Giancarlo De Cataldo è nato a Taranto e vive a Roma. Per Einaudi ha pubblicato: Teneri assassini (2000); Romanzo criminale (2002 e 2013); Nero come il cuore (2006, il suo romanzo di esordio); Nelle mani giuste (2007); Onora il padre. Quarto comandamento (2008) ; Il padre e lo straniero (2010); con Mimmo Rafele, La forma della paura (2009);Trilogia criminale (2009); I Traditori (2010); con Andrea Camilleri e Carlo Lucarelli, Giudici (2011); Io sono il Libanese (2012 e 2013); con Massimo Carlotto e Gianrico Carofiglio, Cocaina (2013); Giochi criminali (2014, con Maurizio de Giovanni, Diego De Silva e Carlo Lucarelli); Nell’ombra e nella luce (2014); con Carlo Bonini, Suburra (2013 e 2017, diventato prima un film di Stefano Sollima, poi una serie diffusa in centonovanta Paesi da Netflix) e La notte di Roma (2015); con Steve Della Casa e Giordano Saviotti, la graphic novel Acido fenico (2016); L’agente del caos (2018); Io sono il castigo. (2020; dove compare per la prima volta il personaggio del Pm Manrico Spinori della Rocca); Un cuore sleale (2020; secondo titolo con protagonista Manrico Spinori); con Cristina Cassar Scalia e Maurizio de Giovanni, il romanzo a sei mani Tre passi per un delitto (2020). Ha curato le antologie Crimini (2005) e Crimini italiani (2008). Nel 2019 sono usciti Alba nera (Rizzoli) e Quasi per caso (Mondadori). Insieme a Graziano Diana ha diretto il documentario Il combattente – Come si diventa Pertini, tratto dal suo libro omonimo (Rizzoli 2014).

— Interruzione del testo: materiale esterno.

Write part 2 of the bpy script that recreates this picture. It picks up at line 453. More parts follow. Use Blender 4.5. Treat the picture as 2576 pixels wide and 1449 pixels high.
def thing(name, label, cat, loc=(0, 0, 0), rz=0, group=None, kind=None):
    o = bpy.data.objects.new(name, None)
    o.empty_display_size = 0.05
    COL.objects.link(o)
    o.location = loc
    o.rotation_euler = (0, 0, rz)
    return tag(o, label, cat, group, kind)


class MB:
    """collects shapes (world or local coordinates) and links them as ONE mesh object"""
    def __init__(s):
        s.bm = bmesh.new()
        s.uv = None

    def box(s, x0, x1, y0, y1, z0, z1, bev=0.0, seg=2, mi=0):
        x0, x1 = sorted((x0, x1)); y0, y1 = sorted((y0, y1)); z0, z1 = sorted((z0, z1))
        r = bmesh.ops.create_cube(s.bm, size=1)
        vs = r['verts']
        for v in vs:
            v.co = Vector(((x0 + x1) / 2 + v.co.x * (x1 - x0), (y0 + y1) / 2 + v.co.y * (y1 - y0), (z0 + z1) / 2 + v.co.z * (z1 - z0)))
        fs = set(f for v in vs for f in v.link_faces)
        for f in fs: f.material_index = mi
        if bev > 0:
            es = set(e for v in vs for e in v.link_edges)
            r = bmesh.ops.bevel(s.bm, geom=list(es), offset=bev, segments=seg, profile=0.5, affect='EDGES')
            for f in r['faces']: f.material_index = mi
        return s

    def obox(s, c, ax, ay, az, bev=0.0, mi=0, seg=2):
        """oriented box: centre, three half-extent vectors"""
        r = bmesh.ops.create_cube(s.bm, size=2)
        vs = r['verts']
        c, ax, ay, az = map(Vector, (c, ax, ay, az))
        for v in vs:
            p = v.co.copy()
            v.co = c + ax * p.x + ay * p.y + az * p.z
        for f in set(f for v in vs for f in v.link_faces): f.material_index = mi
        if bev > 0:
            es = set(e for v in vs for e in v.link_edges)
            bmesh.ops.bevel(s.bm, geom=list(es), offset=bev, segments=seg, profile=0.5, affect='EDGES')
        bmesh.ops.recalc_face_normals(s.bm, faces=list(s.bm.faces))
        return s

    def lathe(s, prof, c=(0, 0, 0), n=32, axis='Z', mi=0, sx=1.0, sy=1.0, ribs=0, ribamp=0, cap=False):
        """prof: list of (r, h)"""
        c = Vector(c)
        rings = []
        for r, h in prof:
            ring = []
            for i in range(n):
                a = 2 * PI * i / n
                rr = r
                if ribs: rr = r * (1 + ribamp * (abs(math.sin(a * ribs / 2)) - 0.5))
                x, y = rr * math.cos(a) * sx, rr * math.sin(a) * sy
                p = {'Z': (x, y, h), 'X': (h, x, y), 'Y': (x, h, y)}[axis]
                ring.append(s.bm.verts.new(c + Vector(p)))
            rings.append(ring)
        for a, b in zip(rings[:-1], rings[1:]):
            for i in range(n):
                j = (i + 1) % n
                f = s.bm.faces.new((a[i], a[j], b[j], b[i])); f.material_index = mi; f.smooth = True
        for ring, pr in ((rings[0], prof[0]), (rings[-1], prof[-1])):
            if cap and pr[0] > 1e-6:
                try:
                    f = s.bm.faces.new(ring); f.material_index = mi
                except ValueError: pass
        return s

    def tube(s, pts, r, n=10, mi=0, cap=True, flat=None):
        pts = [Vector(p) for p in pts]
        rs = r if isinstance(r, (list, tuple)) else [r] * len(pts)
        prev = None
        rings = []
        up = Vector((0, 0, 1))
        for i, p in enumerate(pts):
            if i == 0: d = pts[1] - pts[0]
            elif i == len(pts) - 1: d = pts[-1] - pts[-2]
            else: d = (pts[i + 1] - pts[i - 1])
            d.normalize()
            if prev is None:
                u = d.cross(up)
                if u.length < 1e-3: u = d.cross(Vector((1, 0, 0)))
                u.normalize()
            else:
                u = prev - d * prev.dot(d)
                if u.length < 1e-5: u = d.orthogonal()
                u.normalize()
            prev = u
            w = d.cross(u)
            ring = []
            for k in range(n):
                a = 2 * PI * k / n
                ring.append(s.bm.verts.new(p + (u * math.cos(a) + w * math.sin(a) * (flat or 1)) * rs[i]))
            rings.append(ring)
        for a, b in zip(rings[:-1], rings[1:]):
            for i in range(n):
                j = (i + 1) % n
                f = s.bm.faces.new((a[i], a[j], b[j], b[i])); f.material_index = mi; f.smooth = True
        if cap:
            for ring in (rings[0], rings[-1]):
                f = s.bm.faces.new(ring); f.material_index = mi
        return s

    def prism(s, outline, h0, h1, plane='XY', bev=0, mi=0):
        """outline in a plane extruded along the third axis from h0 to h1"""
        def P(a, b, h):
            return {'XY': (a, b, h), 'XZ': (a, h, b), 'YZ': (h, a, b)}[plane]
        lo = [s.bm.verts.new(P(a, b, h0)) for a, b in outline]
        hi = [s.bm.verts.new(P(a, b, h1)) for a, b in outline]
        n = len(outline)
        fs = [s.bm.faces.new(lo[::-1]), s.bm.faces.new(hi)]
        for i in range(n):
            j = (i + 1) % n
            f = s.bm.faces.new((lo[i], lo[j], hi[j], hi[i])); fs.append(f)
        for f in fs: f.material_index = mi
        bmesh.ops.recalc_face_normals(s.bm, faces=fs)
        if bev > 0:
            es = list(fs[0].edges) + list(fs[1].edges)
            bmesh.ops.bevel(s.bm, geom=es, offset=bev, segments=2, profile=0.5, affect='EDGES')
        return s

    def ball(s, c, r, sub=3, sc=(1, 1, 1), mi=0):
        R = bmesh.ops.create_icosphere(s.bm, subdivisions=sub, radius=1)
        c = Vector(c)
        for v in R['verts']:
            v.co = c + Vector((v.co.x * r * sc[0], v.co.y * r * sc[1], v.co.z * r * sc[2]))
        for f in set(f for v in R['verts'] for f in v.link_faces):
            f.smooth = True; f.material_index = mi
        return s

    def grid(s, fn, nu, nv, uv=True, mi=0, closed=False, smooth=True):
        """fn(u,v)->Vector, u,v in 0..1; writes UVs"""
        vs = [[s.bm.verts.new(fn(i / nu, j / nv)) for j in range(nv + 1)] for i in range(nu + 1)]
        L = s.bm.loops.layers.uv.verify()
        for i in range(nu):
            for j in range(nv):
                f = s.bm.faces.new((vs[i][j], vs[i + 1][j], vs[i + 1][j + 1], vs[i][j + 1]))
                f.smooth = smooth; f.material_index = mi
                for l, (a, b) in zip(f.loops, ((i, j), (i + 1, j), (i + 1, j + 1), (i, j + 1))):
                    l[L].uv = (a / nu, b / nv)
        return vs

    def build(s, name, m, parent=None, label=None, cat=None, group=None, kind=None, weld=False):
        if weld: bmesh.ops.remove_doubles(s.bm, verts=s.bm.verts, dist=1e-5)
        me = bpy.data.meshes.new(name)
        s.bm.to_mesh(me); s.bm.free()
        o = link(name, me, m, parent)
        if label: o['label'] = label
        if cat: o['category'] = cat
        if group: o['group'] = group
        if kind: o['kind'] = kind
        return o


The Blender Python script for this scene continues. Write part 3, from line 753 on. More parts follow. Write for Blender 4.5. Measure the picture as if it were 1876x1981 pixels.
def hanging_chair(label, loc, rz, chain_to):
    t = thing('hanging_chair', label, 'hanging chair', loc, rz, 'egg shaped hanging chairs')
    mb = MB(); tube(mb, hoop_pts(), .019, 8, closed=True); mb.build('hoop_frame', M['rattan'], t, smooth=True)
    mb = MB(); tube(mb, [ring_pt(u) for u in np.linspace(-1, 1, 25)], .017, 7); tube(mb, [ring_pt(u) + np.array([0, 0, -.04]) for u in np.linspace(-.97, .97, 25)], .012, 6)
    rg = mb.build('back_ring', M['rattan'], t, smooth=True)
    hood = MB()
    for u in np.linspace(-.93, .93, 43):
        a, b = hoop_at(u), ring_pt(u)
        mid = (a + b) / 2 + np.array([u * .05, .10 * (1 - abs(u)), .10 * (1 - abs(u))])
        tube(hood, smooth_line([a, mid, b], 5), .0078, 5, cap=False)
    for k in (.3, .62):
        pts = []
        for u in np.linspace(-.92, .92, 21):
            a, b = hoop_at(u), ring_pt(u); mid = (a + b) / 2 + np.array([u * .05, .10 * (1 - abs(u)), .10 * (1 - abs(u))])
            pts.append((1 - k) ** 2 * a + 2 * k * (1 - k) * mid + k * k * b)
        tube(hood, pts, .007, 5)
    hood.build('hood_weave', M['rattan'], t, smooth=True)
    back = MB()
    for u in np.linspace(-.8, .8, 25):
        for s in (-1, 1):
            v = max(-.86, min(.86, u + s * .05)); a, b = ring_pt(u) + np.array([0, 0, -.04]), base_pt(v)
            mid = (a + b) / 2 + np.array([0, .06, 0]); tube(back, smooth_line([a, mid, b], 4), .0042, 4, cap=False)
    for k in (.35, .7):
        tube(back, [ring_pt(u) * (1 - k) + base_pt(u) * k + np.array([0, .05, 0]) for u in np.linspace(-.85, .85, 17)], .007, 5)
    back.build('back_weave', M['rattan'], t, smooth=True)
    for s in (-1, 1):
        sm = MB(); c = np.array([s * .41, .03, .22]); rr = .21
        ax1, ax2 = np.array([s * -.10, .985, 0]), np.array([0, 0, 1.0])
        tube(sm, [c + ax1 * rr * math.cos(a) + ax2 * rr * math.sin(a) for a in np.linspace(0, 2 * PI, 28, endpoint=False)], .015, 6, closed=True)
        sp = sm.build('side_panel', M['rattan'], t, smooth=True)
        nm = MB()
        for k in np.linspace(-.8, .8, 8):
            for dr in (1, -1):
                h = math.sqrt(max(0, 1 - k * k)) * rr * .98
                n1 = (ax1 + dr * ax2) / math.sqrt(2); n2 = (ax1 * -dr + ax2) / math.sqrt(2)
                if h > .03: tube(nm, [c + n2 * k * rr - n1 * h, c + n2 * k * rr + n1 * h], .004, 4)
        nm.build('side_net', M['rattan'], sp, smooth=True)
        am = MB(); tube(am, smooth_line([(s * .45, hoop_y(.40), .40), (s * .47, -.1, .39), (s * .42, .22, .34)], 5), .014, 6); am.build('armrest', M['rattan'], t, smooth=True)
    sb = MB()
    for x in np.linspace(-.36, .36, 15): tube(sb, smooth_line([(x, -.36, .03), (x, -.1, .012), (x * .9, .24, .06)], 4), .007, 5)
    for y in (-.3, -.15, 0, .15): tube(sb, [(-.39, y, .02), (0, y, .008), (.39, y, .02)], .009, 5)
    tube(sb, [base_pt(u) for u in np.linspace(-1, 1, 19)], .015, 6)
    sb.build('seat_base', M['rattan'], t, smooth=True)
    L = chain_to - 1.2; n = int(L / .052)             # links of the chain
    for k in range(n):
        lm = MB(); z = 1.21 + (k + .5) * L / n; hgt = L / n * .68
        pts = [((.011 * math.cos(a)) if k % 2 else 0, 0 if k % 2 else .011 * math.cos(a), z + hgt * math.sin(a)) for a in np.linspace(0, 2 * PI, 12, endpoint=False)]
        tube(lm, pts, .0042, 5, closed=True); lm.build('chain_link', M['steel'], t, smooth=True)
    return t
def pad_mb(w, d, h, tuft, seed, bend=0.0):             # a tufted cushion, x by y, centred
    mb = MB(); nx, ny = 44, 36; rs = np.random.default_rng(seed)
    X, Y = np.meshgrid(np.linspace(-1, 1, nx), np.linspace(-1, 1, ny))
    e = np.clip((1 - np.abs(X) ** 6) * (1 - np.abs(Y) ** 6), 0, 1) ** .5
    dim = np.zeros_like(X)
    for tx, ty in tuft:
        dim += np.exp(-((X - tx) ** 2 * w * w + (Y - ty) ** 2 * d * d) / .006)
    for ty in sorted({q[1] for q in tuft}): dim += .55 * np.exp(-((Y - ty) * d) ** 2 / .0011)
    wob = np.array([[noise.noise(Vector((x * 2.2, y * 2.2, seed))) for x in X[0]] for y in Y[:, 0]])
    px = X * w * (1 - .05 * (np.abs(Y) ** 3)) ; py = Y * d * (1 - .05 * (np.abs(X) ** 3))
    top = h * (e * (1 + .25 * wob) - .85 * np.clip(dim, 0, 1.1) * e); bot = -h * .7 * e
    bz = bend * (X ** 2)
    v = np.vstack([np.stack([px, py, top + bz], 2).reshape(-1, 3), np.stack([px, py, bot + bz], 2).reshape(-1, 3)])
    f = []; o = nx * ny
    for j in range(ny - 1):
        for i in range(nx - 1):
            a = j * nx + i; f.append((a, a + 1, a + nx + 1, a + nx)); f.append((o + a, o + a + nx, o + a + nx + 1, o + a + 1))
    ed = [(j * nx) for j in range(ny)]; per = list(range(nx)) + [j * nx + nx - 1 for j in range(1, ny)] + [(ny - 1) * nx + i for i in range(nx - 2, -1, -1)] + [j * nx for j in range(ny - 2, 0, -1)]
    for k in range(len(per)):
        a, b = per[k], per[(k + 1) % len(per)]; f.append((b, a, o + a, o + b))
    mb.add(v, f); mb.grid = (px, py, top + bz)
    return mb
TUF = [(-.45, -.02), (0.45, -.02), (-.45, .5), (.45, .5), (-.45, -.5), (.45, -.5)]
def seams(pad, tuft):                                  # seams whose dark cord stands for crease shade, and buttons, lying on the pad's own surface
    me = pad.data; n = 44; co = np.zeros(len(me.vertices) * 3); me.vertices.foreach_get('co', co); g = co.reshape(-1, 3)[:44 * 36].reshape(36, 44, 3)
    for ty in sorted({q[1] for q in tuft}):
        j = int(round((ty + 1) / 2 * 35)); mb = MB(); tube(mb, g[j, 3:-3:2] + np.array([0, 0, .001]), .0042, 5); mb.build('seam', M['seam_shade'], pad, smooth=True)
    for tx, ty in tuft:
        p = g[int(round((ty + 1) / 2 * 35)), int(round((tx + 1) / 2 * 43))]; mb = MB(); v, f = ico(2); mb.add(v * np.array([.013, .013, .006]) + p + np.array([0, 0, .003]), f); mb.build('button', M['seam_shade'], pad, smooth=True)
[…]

Sarà disponibile in libreria dal 24 novembre il suo romanzo “Un cuore sleale. Un caso per Manrico Spinori”, edito da Einaudi, di cui vi riportiamo la trama:
Quando il mare di Ostia restituisce il cadavere di Ademaro Proietti – palazzinaro di successo e personaggio di rilievo negli equilibri politico-economici della capitale – la prima ipotesi è che l’uomo sia annegato in seguito a una disgrazia, cadendo dal suo gigantesco motor yacht durante una gita con i figli e il genero. Eppure c’è qualcosa che non torna, un piccolo indizio che potrebbe richiedere per l’episodio una spiegazione diversa. È davvero cosí o è Manrico a essersi fissato? Magari si è lasciato suggestionare dall’abitudine a pensar male dell’impulsiva ispettora Cianchetti, il piú recente acquisto della sua squadra investigativa. Stavolta nemmeno l’opera lirica, che da sempre lo ispira nella soluzione dei casi, sembra volergli venire in soccorso. L’unica certezza è che la famiglia del morto ha piú di un segreto da nascondere. Del resto, e lui lo sa bene, quale famiglia non ne ha?
«Manrico aspirò un odore composto, che sapeva di salmastro, alghe corrotte, catrame, acido fenico e pioggia. L’odore del porto. Amava quell’odore. Gli ricordava l’infanzia. Le gite in barca. Le ore passate a rosolarsi al sole. E l’adolescenza. Il turbamento delle prime forme femminili intraviste fra passerelle, arenili e cabine. Certe compagne dai capelli fini, il loro timido incedere su gambe troppo lunghe, troppo sottili. La sua curiosità assillante: dove andranno a finire quelle benedette gambe? Ma stava divagando. Era scomparso un uomo».